Nous savons que ce qui a été fait n'est économiquement pas rationnel, mais garde tout de même une rationalité propre. La peur d'une contagion du «printemps arabe» explique en partie le train des dépenses depuis 2011 et l'allocation des dépenses (comme la hausse des dépenses sociales, les subventions, l'Ansej qui cible directement les jeunes, etc.). Les subventions ont par exemple augmenté de 1,7 milliard de dollars durant cette même période. La loi de finances 2014 prévoit des transferts publics (tous types confondus) qui atteindront 56 milliards de dollars. Cela dit, la hausse des dépenses ne date pas de 2011, elle a débuté bien avant. Certes, l'accroissement des recettes explique celui des dépenses, mais il n'explique pas à lui seul leur nature et leur rythme. La population algérienne, qui se décompose en trois catégories, ne saisit malheureusement pas de la même manière les conséquences de ces politiques. Une première catégorie n'est pas du tout initiée aux grandes questions économiques, aux problématiques budgétaires et aux réformes économiques, etc. Cette catégorie est certainement majoritaire dans la population. La deuxième catégorie comprend mieux ces questions, mais n'est pas forcément très au fait des mécanismes économiques.
La troisième et dernière, qui représente une petite fraction de la population, est non seulement tout à fait consciente de l'inefficacité des dépenses publiques, mais elle a également conscience du lien intime qui existe entre cette inefficacité et la nature des institutions publiques. Lorsqu'on est un Etat en manque de légitimité, dans un régime non démocratique et que l'on dispose d'une manne financière, face à une population qui majoritairement ne comprend pas grand-chose aux questions économiques, il est «rationnel», à court terme du moins, de construire à tour de bras des logements, une autoroute et de se livrer à une distribution effrénée de la rente. Le principal objectif d'une telle politique est de créer l'illusion que le régime politique est capable de créer du bien-être social. La façon la plus simple de le faire, qui soit compatible avec le statu quo institutionnel, est de se lancer dans des projets «visibles» et de dépenser dans des postes qui impactent directement la vie des Algériens et notamment de la clientèle du régime. En période électorale, ceci est encore plus flagrant s'il s'avère nécessaire de renforcer cet effet d'illusion pour mobiliser un maximum d'électeurs. N'oublions pas que l'électorat du régime est majoritairement dans la catégorie qui n'a que faire des enjeux économiques du pays et qui réfléchit, comme le régime, à court terme.
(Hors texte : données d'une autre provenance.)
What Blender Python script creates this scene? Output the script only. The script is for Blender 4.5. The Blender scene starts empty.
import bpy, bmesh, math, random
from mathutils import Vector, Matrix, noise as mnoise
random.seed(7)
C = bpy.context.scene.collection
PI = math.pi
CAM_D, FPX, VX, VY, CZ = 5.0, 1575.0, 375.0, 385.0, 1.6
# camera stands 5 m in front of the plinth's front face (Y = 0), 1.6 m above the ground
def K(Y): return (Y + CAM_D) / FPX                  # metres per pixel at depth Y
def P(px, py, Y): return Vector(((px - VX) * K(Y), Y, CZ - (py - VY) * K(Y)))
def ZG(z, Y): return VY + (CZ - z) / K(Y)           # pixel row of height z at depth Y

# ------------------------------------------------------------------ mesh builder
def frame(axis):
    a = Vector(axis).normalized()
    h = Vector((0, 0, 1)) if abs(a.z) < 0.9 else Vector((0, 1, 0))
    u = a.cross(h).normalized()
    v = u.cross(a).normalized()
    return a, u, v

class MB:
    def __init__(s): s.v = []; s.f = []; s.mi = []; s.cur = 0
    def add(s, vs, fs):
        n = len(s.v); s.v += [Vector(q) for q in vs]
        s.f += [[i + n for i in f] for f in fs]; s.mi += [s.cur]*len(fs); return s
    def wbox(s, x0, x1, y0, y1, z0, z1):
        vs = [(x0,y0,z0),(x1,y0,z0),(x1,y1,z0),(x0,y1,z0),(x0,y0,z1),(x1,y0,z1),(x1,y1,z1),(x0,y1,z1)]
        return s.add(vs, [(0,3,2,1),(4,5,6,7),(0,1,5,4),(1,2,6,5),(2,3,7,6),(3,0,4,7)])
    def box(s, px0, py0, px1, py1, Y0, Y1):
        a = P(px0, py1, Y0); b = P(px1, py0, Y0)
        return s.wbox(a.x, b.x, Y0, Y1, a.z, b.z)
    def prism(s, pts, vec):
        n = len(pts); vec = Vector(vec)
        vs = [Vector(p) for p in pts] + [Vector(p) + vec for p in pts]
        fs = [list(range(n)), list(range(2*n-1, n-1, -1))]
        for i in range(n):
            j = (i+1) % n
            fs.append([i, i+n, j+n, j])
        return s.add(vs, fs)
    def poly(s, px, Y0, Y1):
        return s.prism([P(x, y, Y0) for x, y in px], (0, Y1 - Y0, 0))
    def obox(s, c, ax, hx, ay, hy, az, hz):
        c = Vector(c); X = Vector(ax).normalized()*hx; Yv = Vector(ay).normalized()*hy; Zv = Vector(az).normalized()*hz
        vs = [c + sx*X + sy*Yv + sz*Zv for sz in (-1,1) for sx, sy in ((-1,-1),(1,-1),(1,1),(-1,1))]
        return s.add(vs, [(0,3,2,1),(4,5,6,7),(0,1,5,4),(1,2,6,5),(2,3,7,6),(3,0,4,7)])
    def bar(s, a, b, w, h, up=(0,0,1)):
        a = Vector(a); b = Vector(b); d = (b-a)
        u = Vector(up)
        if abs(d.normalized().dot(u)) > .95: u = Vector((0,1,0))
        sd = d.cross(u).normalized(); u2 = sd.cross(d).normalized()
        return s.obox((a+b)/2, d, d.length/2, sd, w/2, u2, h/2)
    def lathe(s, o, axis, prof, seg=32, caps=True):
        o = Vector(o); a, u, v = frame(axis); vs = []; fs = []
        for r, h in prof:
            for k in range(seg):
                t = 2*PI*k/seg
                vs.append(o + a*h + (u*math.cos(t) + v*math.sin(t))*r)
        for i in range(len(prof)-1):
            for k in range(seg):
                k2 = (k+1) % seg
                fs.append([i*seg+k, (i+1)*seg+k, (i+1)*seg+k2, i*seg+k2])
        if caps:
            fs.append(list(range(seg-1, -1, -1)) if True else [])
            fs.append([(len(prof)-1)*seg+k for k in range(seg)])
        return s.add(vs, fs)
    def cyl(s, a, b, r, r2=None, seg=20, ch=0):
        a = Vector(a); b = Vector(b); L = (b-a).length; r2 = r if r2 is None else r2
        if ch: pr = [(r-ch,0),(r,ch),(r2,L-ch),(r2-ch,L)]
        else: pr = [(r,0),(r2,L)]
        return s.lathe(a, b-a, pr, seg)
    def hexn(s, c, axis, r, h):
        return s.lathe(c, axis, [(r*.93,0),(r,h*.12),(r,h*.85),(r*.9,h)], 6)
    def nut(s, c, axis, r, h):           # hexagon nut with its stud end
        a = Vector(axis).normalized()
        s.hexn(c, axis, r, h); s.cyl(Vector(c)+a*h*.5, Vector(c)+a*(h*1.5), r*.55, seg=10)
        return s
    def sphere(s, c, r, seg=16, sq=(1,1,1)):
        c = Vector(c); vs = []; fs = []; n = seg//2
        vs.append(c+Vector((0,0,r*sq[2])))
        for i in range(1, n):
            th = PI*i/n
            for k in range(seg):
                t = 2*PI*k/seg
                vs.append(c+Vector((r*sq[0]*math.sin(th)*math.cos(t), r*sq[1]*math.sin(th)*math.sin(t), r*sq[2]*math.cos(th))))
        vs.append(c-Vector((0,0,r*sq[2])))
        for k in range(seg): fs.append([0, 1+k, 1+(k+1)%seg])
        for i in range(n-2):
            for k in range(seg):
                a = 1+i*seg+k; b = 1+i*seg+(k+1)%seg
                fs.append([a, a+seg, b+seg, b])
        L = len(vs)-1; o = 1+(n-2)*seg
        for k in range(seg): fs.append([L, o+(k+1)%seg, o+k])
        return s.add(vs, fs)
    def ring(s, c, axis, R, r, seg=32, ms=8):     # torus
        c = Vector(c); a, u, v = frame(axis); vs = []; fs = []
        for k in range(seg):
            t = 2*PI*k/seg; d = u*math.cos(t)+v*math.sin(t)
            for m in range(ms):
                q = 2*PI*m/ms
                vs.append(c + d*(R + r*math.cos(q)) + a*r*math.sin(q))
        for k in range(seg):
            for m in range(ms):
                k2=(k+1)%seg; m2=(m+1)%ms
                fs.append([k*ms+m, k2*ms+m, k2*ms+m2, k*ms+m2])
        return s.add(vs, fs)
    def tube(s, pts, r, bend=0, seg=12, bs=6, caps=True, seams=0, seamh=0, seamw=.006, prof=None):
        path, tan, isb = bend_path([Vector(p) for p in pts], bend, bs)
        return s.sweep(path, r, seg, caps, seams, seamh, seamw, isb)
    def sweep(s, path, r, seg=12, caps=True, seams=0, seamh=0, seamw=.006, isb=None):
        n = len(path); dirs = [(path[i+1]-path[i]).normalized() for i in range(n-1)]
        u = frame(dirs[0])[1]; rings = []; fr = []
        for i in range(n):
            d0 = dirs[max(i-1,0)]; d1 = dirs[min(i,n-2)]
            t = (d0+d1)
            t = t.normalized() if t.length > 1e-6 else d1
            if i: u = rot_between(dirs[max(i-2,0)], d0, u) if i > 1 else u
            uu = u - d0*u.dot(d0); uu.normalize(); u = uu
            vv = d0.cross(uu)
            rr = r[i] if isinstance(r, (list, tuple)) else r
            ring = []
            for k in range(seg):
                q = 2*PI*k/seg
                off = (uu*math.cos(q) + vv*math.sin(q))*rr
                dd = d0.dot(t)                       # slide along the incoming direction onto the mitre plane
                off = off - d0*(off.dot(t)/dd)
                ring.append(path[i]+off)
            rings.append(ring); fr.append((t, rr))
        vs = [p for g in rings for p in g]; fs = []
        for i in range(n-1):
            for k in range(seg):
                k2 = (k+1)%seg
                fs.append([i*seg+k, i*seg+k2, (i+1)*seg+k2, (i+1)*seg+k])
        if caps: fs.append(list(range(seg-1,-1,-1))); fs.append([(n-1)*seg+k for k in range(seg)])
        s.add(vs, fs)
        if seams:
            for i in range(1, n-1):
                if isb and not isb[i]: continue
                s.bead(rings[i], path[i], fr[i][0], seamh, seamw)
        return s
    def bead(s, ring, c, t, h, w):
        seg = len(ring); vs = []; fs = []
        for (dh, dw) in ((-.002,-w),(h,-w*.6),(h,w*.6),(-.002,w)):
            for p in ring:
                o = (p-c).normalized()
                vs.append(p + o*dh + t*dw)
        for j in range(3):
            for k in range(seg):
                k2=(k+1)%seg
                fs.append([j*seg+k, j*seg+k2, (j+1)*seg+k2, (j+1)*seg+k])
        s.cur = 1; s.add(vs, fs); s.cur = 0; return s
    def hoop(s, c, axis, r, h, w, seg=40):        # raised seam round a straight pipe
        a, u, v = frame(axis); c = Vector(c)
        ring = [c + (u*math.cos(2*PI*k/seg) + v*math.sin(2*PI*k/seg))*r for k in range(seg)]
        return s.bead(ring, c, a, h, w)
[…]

Alors, les «vraies» réformes ne sont pas mises en œuvre et ne le seront pas pour plusieurs raisons. Premièrement, elles ne sont pas compréhensibles pour l'électorat du régime, et pire encore elles peuvent même lui être douloureuses (prenez par exemple la question des subventions qui doivent être remises à plat pour en rationaliser l'usage). En second lieu, elles prennent du temps à avoir un effet sur l'économie et le régime est dans l'urgence du court terme.
Enfin, les réformes s'assimilent à un changement de comportement, et pour qu'il puisse effectivement avoir lieu, il faut transformer le régime politique. Malheureusement, cela ne semble pas être à l'ordre du jour. L'Etat est ainsi engagé dans l'entretien de ce que je qualifie de «bulle illusionniste». L'analogie avec les bulles sur les marchés financiers est saisissante. L'Etat dépense presque sans compter pour entretenir l'illusion, et des pans entiers de la société contribuent à alimenter cette bulle en soutenant le statu quo.
La mauvaise nouvelle est que, comme toutes les bulles, elle finira par «exploser». Cela arrivera lorsque, inévitablement, la politique budgétaire actuelle aura atteint ses limites. Et tout porte à croire que cet horizon est bien plus proche qu'on ne le croit, même sans un choc important sur l'économie.